Apparemment, la ville a été convaincue assez rapidement, car fin 2018, la décision a été prise de construire ce passage. Il en aurait été autrement si le chantier avait dû être considéré « de manière isolée », mais en l’occurrence ce projet (dont le coût est estimé à au moins 5 millions d’euros) a pu être intégré au sein du projet beaucoup plus vaste du système BRT de la ville. Le coût exact du pont était une information confidentielle.

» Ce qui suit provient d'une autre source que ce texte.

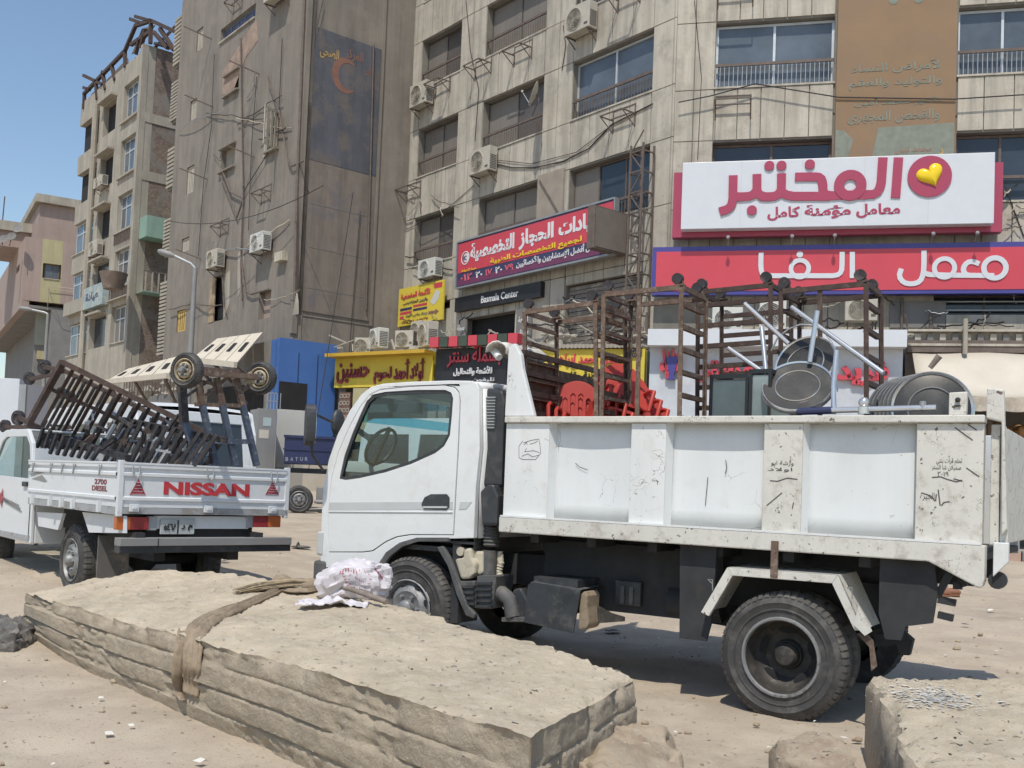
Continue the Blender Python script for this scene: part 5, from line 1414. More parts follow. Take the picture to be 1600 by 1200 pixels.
put('scribble', scrib([[(1456, 746), (1470, 745), (1480, 749), (1495, 753), (1503, 750)], [(1490, 748), (1504, 752)], [(1463, 772), (1462, 783)], [(1466, 765), (1469, 790)], [(1471, 790), (1475, 785), (1484, 784)],
                       [(1440, 770), (1455, 775), (1461, 783)], [(1492, 668), (1520, 688)], [(1512, 663), (1526, 672)], [(1510, 731), (1530, 745)],
                       [(1203, 751), (1215, 752), (1230, 747), (1246, 749)], [(1198, 790), (1210, 780), (1222, 770)], [(1238, 795), (1240, 785)]], .007), m_scrib, trk)
for s_, u, v, u2, h in (('لحلم قرات بنتي', 1463, 727, 1503, .045), ('صميلان شا الستر', 1456, 735, 1502, .035), ('٢٠١٩', 1465, 744, 1482, .028), ('الجيزة', 1438, 782, 1460, .05), ('ورشة ابو', 1205, 728, 1240, .035), ('اولاد', 1200, 737, 1238, .03)):
    xa, za = T(u, v); xb, _ = T(u2, v)
    put('lettering', shift(text_mb(s_, xb-xa, h, .001), Matrix.Translation((xa, -.001, za))), m_scrib, trk)
rsx, rsz = T(1130, 850)
# --- chassis below the bed
put('chassis_rail', MB().box(-4.0, .60, .50, .58, .62, .86), m_chas, trk)
put('chassis_rail', MB().box(-4.0, .60, 1.30, 1.38, .62, .86), m_chas, trk)
put('axle', MB().tube([(0, .1, .38), (0, BW-.15, .38)], .07, 10).ell((0, .95, .38), .19, .17, .19, 12), m_chas, trk, smooth=50)
put('axle', MB().tube([(xf, .1, .38), (xf, 1.6, .38)], .05, 10), m_chas, trk, smooth=50)
for y in (.54, 1.34):
    put('leaf_spring', MB().tube([(-.65, y, .62), (-.3, y, .50), (0, y, .46), (.3, y, .50), (.65, y, .62)], .045, 6), m_chas, trk)
put('propeller_shaft', MB().tube([(-2.3, .95, .55), (-.1, .95, .42)], .045, 8), m_chas, trk)
put('fuel_tank', MB().box(-1.75, -.85, 1.42, 1.85, .45, .85), m_chas, trk, bevel=.03)
put('side_skirt', MB().box(-2.0, .0-.55, .40, .44, .50, 1.0), m_chas, trk)
put('hoist_frame', MB().box(-1.1, -.6, .6, 1.3, .55, 1.0), m_chas, trk)
put('air_tank', MB().tube([(-.95, .45, .62), (-.55, .45, .62)], .11, 14), m_chas, trk, smooth=50)
# mud flaps
for (ua, va, ub, vb) in ((1062, 850, 1110, 1003),):
    (a, d), (b, c) = T(ua, va, -.05), T(ub, vb, -.05)
    put('mud_flap', MB().poly([(a, d+.1), (b+.03, d+.1), (b, c+.12), (b-.03, c), (a+.02, c)], .05, .07), m_chas, trk)
fxs = [T(*p) for p in ((1372, 870), (1461, 870), (1458, 890), (1463, 925), (1455, 975), (1412, 980), (1405, 1002), (1380, 1000), (1370, 960))]
put('rear_bracket_plate', MB().poly(fxs, .05, .07), m_chas, trk)
put('tow_frame', MB().poly([T(*p) for p in ((1345, 1000), (1392, 996), (1408, 1010), (1402, 1035), (1385, 1034), (1382, 1018), (1345, 1022))], .35, .42), m_chas, trk)
for a, b in (((1462, 938), (1490, 944)), ((1462, 962), (1486, 968)), ((1460, 935), (1480, 897)), ((1495, 895), (1504, 918)), ((1500, 917), (1486, 916))):
    pa, pb = T(*a), T(*b); put('step_bar', MB().beam((pa[0], .08, pa[1]), (pb[0], .08, pb[1]), .04), m_chas, trk)
# white angular mudguard over the rear wheel
mg = [T(1099, 956), T(1140, 886), T(1312, 898), T(1350, 984)]
mi = [T(1111, 962), T(1148, 899), T(1303, 911), T(1338, 984)]
for k in range(3):
    q = [mg[k], mg[k+1], mi[k+1], mi[k]]
    put('mudguard', MB().poly(q, -.045, -.01), m_beddirty, trk, bevel=.004)
    a, b = mg[k], mg[k+1]
    put('mudguard_top', MB().add([(a[0], -.045, a[1]), (b[0], -.045, b[1]), (b[0], .42, b[1]), (a[0], .42, a[1])], [(0, 1, 2, 3)]), m_beddirty, trk)
sx_, sz_ = T(1215, 845); sx2, sz2 = T(1215, 902)
put('mudguard_strap', MB().box(sx_-.022, sx_+.022, -.062, -.046, sz2, sz_), m_rust, trk)
q = [T(1352, 985), T(1366, 1000), T(1372, 1040), T(1363, 1048), T(1360, 1010), T(1340, 990)]
put('bent_strip', MB().poly(q, -.03, -.02), m_rust, trk)
q = [T(1345, 945), T(1366, 985), T(1355, 992), T(1338, 975)]
put('bent_strip', MB().poly(q, -.06, -.048), m_beddirty, trk)
for u, v in ((1118, 912), (1335, 925)):
    x, z = T(u, v); put('hook', MB().tube([(x, -.05, z), (x-.03, -.06, z+.03), (x+.0, -.06, z+.03), (x, -.05, z-.04)], .004, 5), m_galv, trk)
# --- cab
Y0, Y1 = .02, 1.70
side = [(498, 905), (498, 868), (500, 800), (503, 760), (511, 718), (525, 678), (544, 641), (562, 616), (577, 604), (596, 599), (640, 596), (700, 594), (732, 594.5), (742, 598), (746, 606), (747, 700), (741, 760), (738, 841),
        (700, 842), (650, 842), (624, 850), (604, 865), (588, 888), (581, 907)]
door = [(511, 835), (511, 800), (516, 748), (527, 706), (545, 665), (562, 634), (576, 617), (592, 609), (640, 604), (692, 602), (707, 605), (714, 613), (716, 625), (713, 700), (709, 770), (706, 835), (640, 834.5), (618, 838), (600, 846), (580, 860), (565, 862), (511, 862)]
win = [(528, 748), (536, 712), (548, 678), (562, 645), (571, 626), (582, 616), (600, 612), (650, 609), (694, 609), (703, 613), (706, 622), (704, 650), (701, 680), (692, 697), (678, 708), (640, 725), (600, 738), (560, 747), (538, 750)]
P2 = lambda l, out=0: [T(*p, out) for p in l]
def grow(poly_, d):
    c = Vector((sum(p[0] for p in poly_)/len(poly_), sum(p[1] for p in poly_)/len(poly_))); o_ = []
    n = len(poly_)
    for i in range(n):
        a, b, e = Vector(poly_[i-1]), Vector(poly_[i]), Vector(poly_[(i+1) % n])
        t = ((b-a).normalized()+(e-b).normalized()).normalized(); nn = Vector((-t.y, t.x))
        if nn.dot(b-c) < 0: nn = -nn
        o_.append(tuple(b+nn*d))
    return o_
sideP, doorP, winP = P2(side), P2(door), P2(win)
doorH = grow(doorP, .007)
mb = MB().poly(sideP, Y0, Y0+.05, holes=[doorH])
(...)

Seul le conseil municipal a été informé dans une annexe financière secrète car « la divulgation de l’annexe financière pourrait nuire aux intérêts financiers de la municipalité dans les futurs appels d’offres et pourrait profiter de manière disproportionnée à des tiers ».
Les travaux ont commencé début septembre 2019 et ont continué pendant la majeure partie de l’année 2020. Je n’étais en ville que de temps en temps, car je ne me rendais plus à Utrecht pour le travail dans le cadre de la pandémie. Chaque fois que j’ai dû me rendre à Utrecht, j’ai fait en sorte d’y faire un saut, pour voir comment le chantier avançait. Vous pouvez voir les différentes étapes dans la vidéo.
Il y a environ une semaine, le passage sous le pont semblait presque terminé, mais il a été annoncé seulement un jour avant qu’il serait effectivement ouvert le mardi 1er décembre à 9 heures. Le parcours le long du canal était fermé depuis plus de deux ans (parce que toute la zone va être requalifiée, de site industriel à zone résidentielle). L’itinéraire est enfin ouvert à nouveau. Il reste encore du travail à faire. Il y aura des liaisons entre la voie du canal et le pont Nelson Mandela de chaque côté du pont. Ces liaisons ne pourront être construites qu’après l’achèvement d’un pont entièrement nouveau – parallèle au pont existant. Ce pont sera utilisé pour la logistique entre les différentes parties du centre des conférences d’Utrecht. Grâce à ce pont, les camions et les camionnettes n’auront plus à traverser la route du BRT ni même à emprunter les voies publiques. La partie du pont qui passe juste au-dessus de la piste cyclable est déjà terminée, si bien que le chantier ne présente aucun danger pour les cyclistes. L’ouverture des différentes liaisons est prévue pour le printemps 2021, d’ici là il y a un détour sur le côté nord du pont Nelson Mandela, donc tous ceux qui veulent aller dans n’importe quelle direction peuvent désormais utiliser le passage pour poursuivre leur trajet.
Une fois de plus Utrecht démontre que le vélo est pris au sérieux dans la quatrième ville des Pays-Bas.